We seem to give a lot of thought to what we as human beings deserve. We expect certain things for ourselves. We decide what should be allotted to others. There are concepts like generosity and boundaries: we don't want to enable but we do want to help and fix what seems to be broken. What sort of intervention does the situation warrant? What sort of assistance does the person warrant? Measuring. Jesus talks quite a bit about measuring and judging, and quite frankly, many of these verses are misquoted and used by the ignorant and nominally religious to tell faithful Christians we should not judge things like good fruit from bad, or wolves in sheep's clothing from the sheep. NOT what Jesus meant, but that's a topic for another day. What is on my mind today is measurement, equivalency, God's economy.

Do you give Jesus His due?

Please don't just read that.
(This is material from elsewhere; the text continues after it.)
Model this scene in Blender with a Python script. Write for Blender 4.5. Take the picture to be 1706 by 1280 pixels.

Please don't leave the question unanswered. Take as much time as you need and answer honestly, I'll wait.

I don't. That's it. That's my answer. And, in order to move forward with this, there's no way I can. I am finite. My mind is sometimes dim; there are truths in God's Word that time and understanding have not yet enabled me to plumb. My vocabulary is limited and I am unable to express all I feel and all of the unfathomable qualities Jesus possesses. I am trapped within a body that requires sleep, on a planet that requires me to breathe oxygen, in a society that requires me to work; I cannot exalt His name 24/7, sing His praises every second of the day, and keep my mind steadfastly on His glory at all times. BUT, in the moments I am awake, with the breath I have remaining, when my thoughts are not obliged to my schedule for next week or the email to Phil in Accounting, do I give Jesus His due? I don't.
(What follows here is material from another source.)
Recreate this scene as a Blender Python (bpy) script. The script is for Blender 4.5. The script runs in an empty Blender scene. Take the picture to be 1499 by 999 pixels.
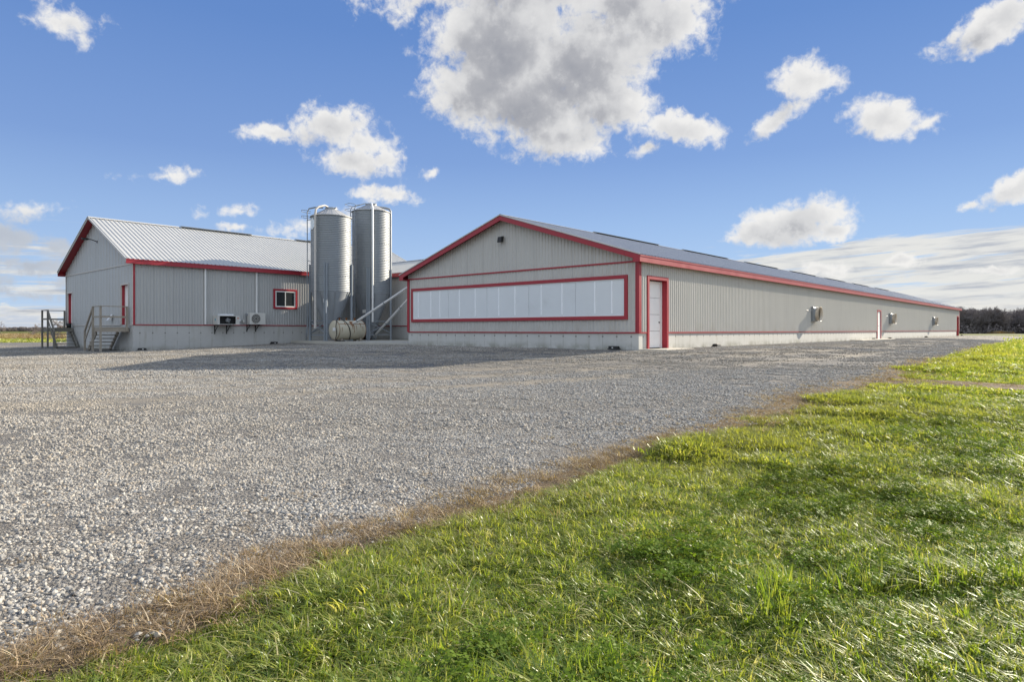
import bpy, math, random
import numpy as np
from mathutils import Vector, Matrix, geometry as mgeo

rad = math.radians
rng = np.random.default_rng(7)
random.seed(7)
SC = bpy.context.scene
COL = SC.collection
HC = 1.27                       # camera height above the lawn it stands on

# ------------------------------------------------------------------ camera
cam_d = bpy.data.cameras.new("camera")
cam = bpy.data.objects.new("camera", cam_d)
COL.objects.link(cam)
cam.location = (0, 0, HC)
cam.rotation_euler = (rad(90), 0, 0)
cam_d.sensor_width = 36.0
cam_d.lens = 36.0 * 948 / 1499
cam_d.shift_y = -16.0 / 1499
cam_d.clip_end = 6000
SC.camera = cam

# ------------------------------------------------------------------ light
SUN_AZ, SUN_EL = 52.6, 22.6     # clockwise from +Y, above the horizon
SKY_STRENGTH = 0.10
sun_d = bpy.data.lights.new("sun", 'SUN')
sun_d.energy = 5.0
sun_d.angle = rad(0.53)
sun_d.color = (1.0, 0.89, 0.72)
sun = bpy.data.objects.new("sun", sun_d)
COL.objects.link(sun)
sdir = Vector((math.sin(rad(SUN_AZ)) * math.cos(rad(SUN_EL)), math.cos(rad(SUN_AZ)) * math.cos(rad(SUN_EL)), math.sin(rad(SUN_EL))))
sun.rotation_euler = sdir.to_track_quat('Z', 'Y').to_euler()
sun.location = (60, 45, 60)
SC.view_settings.view_transform = 'Standard'
SC.view_settings.look = 'None'
SC.view_settings.gamma = 1
SC.view_settings.use_curve_mapping = False
SC.view_settings.exposure = 1.08


# ------------------------------------------------------------------ node helper
class NT:
    def __init__(self, tree):
        self.t = tree

    def add(self, typ, ins=None, out=0, **kw):
        n = self.t.nodes.new(typ)
        for k, v in kw.items():
            setattr(n, k, v)
        if ins:
            for k, v in ins.items():
                self.set(n, k, v)
        return n

    def set(self, n, k, v):
        sk = n.inputs[k]
        if isinstance(v, tuple) and len(v) == 2 and hasattr(v[0], 'outputs'):
            self.t.links.new(v[0].outputs[v[1]], sk)
        elif hasattr(v, 'outputs'):
            self.t.links.new(v.outputs[0], sk)
        elif hasattr(v, 'is_output'):
            self.t.links.new(v, sk)
        else:
            sk.default_value = v

    def math(self, op, a, b=0.0, c=0.0, clamp=False):
        return self.add('ShaderNodeMath', {0: a, 1: b, 2: c}, operation=op, use_clamp=clamp).outputs[0]

    def vmath(self, op, a, b=(0, 0, 0)):
        n = self.add('ShaderNodeVectorMath', {0: a, 1: b}, operation=op)
        return n.outputs['Value'] if op in ('LENGTH', 'DOT_PRODUCT', 'DISTANCE') else n.outputs[0]

    def noise(self, vec, scale, detail=4.0, rough=0.5, dist=0.0, dim='3D', lac=2.0):
        n = self.add('ShaderNodeTexNoise', {'Scale': scale, 'Detail': detail, 'Roughness': rough, 'Distortion': dist, 'Lacunarity': lac}, noise_dimensions=dim)
        if vec is not None:
            self.set(n, 'Vector', vec)
        return n.outputs['Fac']

    def mix(self, fac, a, b, blend='MIX'):
        n = self.add('ShaderNodeMix', data_type='RGBA', blend_type=blend)
        self.set(n, 0, fac)
        self.set(n, 6, a)
        self.set(n, 7, b)
        return n.outputs[2]

    def sstep(self, x, a, b, lo=0.0, hi=1.0):
        n = self.add('ShaderNodeMapRange', {'Value': x, 'From Min': a, 'From Max': b, 'To Min': lo, 'To Max': hi}, interpolation_type='SMOOTHSTEP')
        return n.outputs[0]

    def lin(self, x, a, b, lo=0.0, hi=1.0):
        return self.add('ShaderNodeMapRange', {'Value': x, 'From Min': a, 'From Max': b, 'To Min': lo, 'To Max': hi}).outputs[0]

    def ramp(self, fac, stops):
        n = self.add('ShaderNodeValToRGB', {0: fac})
        e = n.color_ramp.elements
        e[0].position, e[0].color = stops[0][0], (*stops[0][1], 1)
        e[1].position, e[1].color = stops[-1][0], (*stops[-1][1], 1)
        for p, c in stops[1:-1]:
            x = e.new(p)
            x.color = (*c, 1)
        return n.outputs[0]


# ------------------------------------------------------------------ sky with clouds
world = bpy.data.worlds.new("World")
SC.world = world
world.use_nodes = True
world.cycles.sampling_method = 'MANUAL'
world.cycles.sample_map_resolution = 512
wt = world.node_tree
wt.nodes.clear()
N = NT(wt)
sky = N.add('ShaderNodeTexSky', sky_type='NISHITA', sun_disc=False, sun_elevation=rad(SUN_EL), sun_rotation=rad(SUN_AZ),
            altitude=200, air_density=1.0, dust_density=0.0, ozone_density=1.6)

# azimuth, elevation (deg), half sizes (deg), tilt, strength: every cloud over the yard
CLOUDS = [
    (-0.6, 24.1, 6.6, 5.3, 0, 1.2), (-3.0, 20.4, 4.5, 3.2, 0, 1.1), (2.4, 19.4, 7.2, 3.8, 0, 1.2), (6.1, 22.4, 6.6, 4.4, 0, 1.2), (9.0, 19.2, 3.9, 2.6, -20, 1.1),
    (4.3, 16.4, 4.2, 1.7, 0, 1.0), (12.8, 25.2, 4.6, 3.0, 0, 1.1), (10.2, 26.6, 4.3, 3.1, 0, 1.1), (14.6, 16.8, 3.4, 1.2, -14, .9), (11.9, 15.5, 1.3, .6, 20, .6),
    (2, 30, 16, 5, 0, 1.1), (-9.0, 26.4, 2.4, 1.2, 20, .55), (-7.7, 25.4, .9, 1.5, 0, .5), (-5.9, 21.7, 1.5, 1.6, 0, .5),
    (-15.6, 16.9, 4.5, 1.5, 8, .95), (-13.0, 15.8, 2.9, 1.4, -10, .7), (-20.2, 15.9, 3.4, .65, 4, .7), (-13.3, 14.0, 3.6, 1.25, -6, .85),
    (-11.2, 14.4, 1.7, 1.2, 0, .7), (-10.7, 11.6, 3.0, .75, -4, .8), (-7.4, 13.6, .9, .55, 0, .55), (-34.4, 21.3, 2.3, 1.1, 8, .6), (-33.5, 20.7, 1.0, .9, 0, .45),
    (24.9, 19.4, 2.7, 1.55, 0, 1.0), (22.4, 16.9, 2.5, .95, 30, .8), (30.1, 15.7, 2.8, 1.4, -16, .95), (32.2, 15.0, 1.5, .55, 18, .6),
    (23.7, 8.6, 4.1, 1.75, 0, 1.1), (20.6, 8.0, 2.1, .85, 0, .9), (26.6, 7.9, 1.7, 1.0, 0, .9), (36.9, 20.9, 3.3, 1.3, 22, 1.0), (34.2, 20.5, 1.6, .5, 16, .6),
    (37.8, 9.8, 2.3, 1.0, 25, 1.1), (35.3, 8.9, .9, .4, 25, .55), (-22.9, 9.5, 1.5, .55, 15, .5), (-28.0, 11.9, 2.2, .55, 8, .45), (-23.3, 8.2, 1.7, .35, 0, .6),
    (-18.0, 8.6, 3.4, .9, 15, .45), (-25.8, 9.4, .6, .6, 0, .35), (-36.5, 8.3, 2.0, .7, 10, .45),
    (-38.5, 6.4, 3.4, 1.0, 0, .8), (-36.6, 4.6, 2.4, .75, 0, .75), (-41, 3.4, 4, .8, 0, .7), (-35.2, 5.9, 1.2, .7, 0, .7), (-37.4, 2.6, 2.8, .5, 0, .6), (-35.0, 3.5, 1.3, .4, 0, .55),
    (25.5, 4.7, 1.9, .6, 0, .7), (31.0, 5.3, 1.1, .5, 0, .9), (36.6, 4.3, 1.6, .35, 0, .7), (-48, 5.5, 6, 1.6, 0, .8), (44, 6.5, 3, .8, 5, .8),
    (48, 14, 4, 1.6, 10, 1), (-48, 14, 5, 1.8, 0, .8), (-55, 22, 6, 2, 10, .8), (60, 24, 7, 2.5, 0, 1), (120, 25, 16, 6, 0, 1.1), (-120, 22, 18, 6, 0, 1.1), (175, 28, 14, 6, 0, 1.1),
]
g = bpy.data.node_groups.new("cloud_density", 'ShaderNodeTree')
g.interface.new_socket("P", in_out='INPUT', socket_type='NodeSocketVector')
g.interface.new_socket("D", in_out='OUTPUT', socket_type='NodeSocketFloat')
g.interface.new_socket("B", in_out='OUTPUT', socket_type='NodeSocketFloat')
g.interface.new_socket("N", in_out='OUTPUT', socket_type='NodeSocketFloat')
M_ = NT(g)
gi, go = g.nodes.new('NodeGroupInput'), g.nodes.new('NodeGroupOutput')
pw = gi.outputs[0]
w1 = M_.add('ShaderNodeTexNoise', {'Vector': pw, 'Scale': .55, 'Detail': 5.0, 'Roughness': .6})
warp = M_.vmath('SCALE', M_.vmath('SUBTRACT', w1.outputs['Color'], (.5, .5, .5)))
warp.node.inputs['Scale'].default_value = 1.7
pq = M_.vmath('ADD', pw, warp)
acc = None
for (a, e, ra, rb, rot, wgt) in CLOUDS:
    mp = M_.add('ShaderNodeMapping', {'Vector': pq, 'Location': (a, e, 0), 'Rotation': (0, 0, rad(rot)), 'Scale': (ra * 1.20, rb * 1.24, 1)}, vector_type='TEXTURE')
    ln = M_.vmath('LENGTH', mp.outputs[0])
    d = M_.math('MULTIPLY_ADD', ln, -wgt, wgt)
    acc = d if acc is None else M_.math('SMOOTH_MAX', acc, d, .15)
# unseen cloud cover added behind the camera to fill the shaded sides
sp_ = M_.add('ShaderNodeSeparateXYZ', {0: pw})
rear_fill = M_.math('MULTIPLY_ADD', M_.sstep(M_.math('ABSOLUTE', sp_.outputs[0]), 62, 98), 1.05, -.45)
acc = M_.math('MAXIMUM', acc, rear_fill)
n1 = M_.noise(pw, .32, 9, .58, .25)
n2 = M_.noise(pw, 1.5, 7, .58, .4)
dn = M_.math('MULTIPLY_ADD', M_.math('SUBTRACT', n1, .5), 1.5, acc)
dn = M_.math('MULTIPLY_ADD', M_.math('SUBTRACT', n2, .5), .75, dn)
M_.t.links.new(dn, go.inputs[0])
M_.t.links.new(acc, go.inputs[1])
n3 = M_.noise(pw, .34, 4, .5, .25)
M_.t.links.new(M_.math('MULTIPLY_ADD', M_.math('SUBTRACT', n3, .5), .95, acc), go.inputs[2])

tc = N.add('ShaderNodeTexCoord')
sep = N.add('ShaderNodeSeparateXYZ', {0: (tc, 'Generated')})
az = N.math('MULTIPLY', N.math('ARCTAN2', sep.outputs[0], sep.outputs[1]), 57.2958)
el = N.math('MULTIPLY', N.math('ARCSINE', sep.outputs[2]), 57.2958)
P = N.add('ShaderNodeCombineXYZ', {0: az, 1: el, 2: 0.0})


def density(off):
    n = N.add('ShaderNodeGroup')
    n.node_tree = g
    N.set(n, 0, P if off is None else N.vmath('ADD', P, off))
    return n


d0 = density(None)
d1 = density((1.5, 1.35, 0))
alpha = N.sstep(d0.outputs[0], -.02, .52)
# sunlight that gets through the cloud towards the sun, and grey where the cloud is thick
lit = N.sstep(d1.outputs[2], .10, 1.25, 1.0, 0.0)
core = N.sstep(d0.outputs[2], .22, 1.0, 1.0, 0.0)
relief = N.math('MULTIPLY', N.math('SUBTRACT', d0.outputs[0], d1.outputs[0]), .10)
bright = N.math('ADD', N.math('ADD', N.math('MULTIPLY', lit, .50), N.math('MULTIPLY', core, .50)), relief)
bright = N.math('MAXIMUM', bright, N.sstep(N.math('ABSOLUTE', az), 70, 95, 0.0, .68))  # keeps the added rear clouds bright
ccol = N.ramp(bright, [(0.0, (.35, .36, .395)), (.25, (.45, .455, .48)), (.5, (.68, .68, .685)), (1.0, (.90, .89, .87))])
ccol = N.mix(N.sstep(N.math('ABSOLUTE', az), 66, 95), ccol, (.86, .97, 1.14, 1))  # added rear clouds turned bright bluish white as fill light
ccol = N.mix(N.math('MULTIPLY', N.math('MULTIPLY', N.sstep(el, 9.0, 7.0), N.sstep(az, -30, -34)), .75), ccol, (.42, .48, .58, 1))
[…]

And that's where the measuring thing comes in. He loves me anyway; the things He has done for me --His death on the cross, giving me His Holy Spirit, the wisdom of the Scriptures-- will never be retracted because I fail Him. Abundance in exchange for ashes; I'm not expected to "repay" Him. That, in and of itself is an unspeakable gift! But it is His marvelous, creative, faithful, magnanimous, vouchsafing, gracious, merciful, peaceful, and mighty nature that makes Him worthy of every ounce of glory I can give. He gave, is giving, and will give His all for me; I want to have the same thing said of me for Him. I want my heart to change so my answer will change. I want to put safeguards and self-checks in place. I want to place reminders everywhere to draw my attention to the only One worthy of everything I've got. I want to fill my schedule with praise and adoration as intentionally as I fill my schedule with grocery lists and birthdays and videos to "Watch Later." I want honoring my Lord and Savior to be as much a part of my being as drinking coffee or writing. But all of this requires more than a desire. Worshipping someone other than ourselves goes against our human nature; being grateful is difficult in a world that will chew you up and spit you out as soon as look at you. A changed heart, a mind that is trained first and foremost on God and His Kingdom, a schedule that reflects an impeccable and purposeful devotion to the Lord, and an essence inhabited by love, honor, and obedience requires discipline. Over the next few posts? weeks? I plan --Lord willing-- to share with you some practical disciplines I have prayed about and am implementing that my heart might be drawn into a perpetual posture of praise. It is my hope and prayer that as I ask myself this question again and again (and I pray you will join me in asking it of your life), my posture will improve, my life will be aligned more closely with Jesus' design for it, and He will be glorified.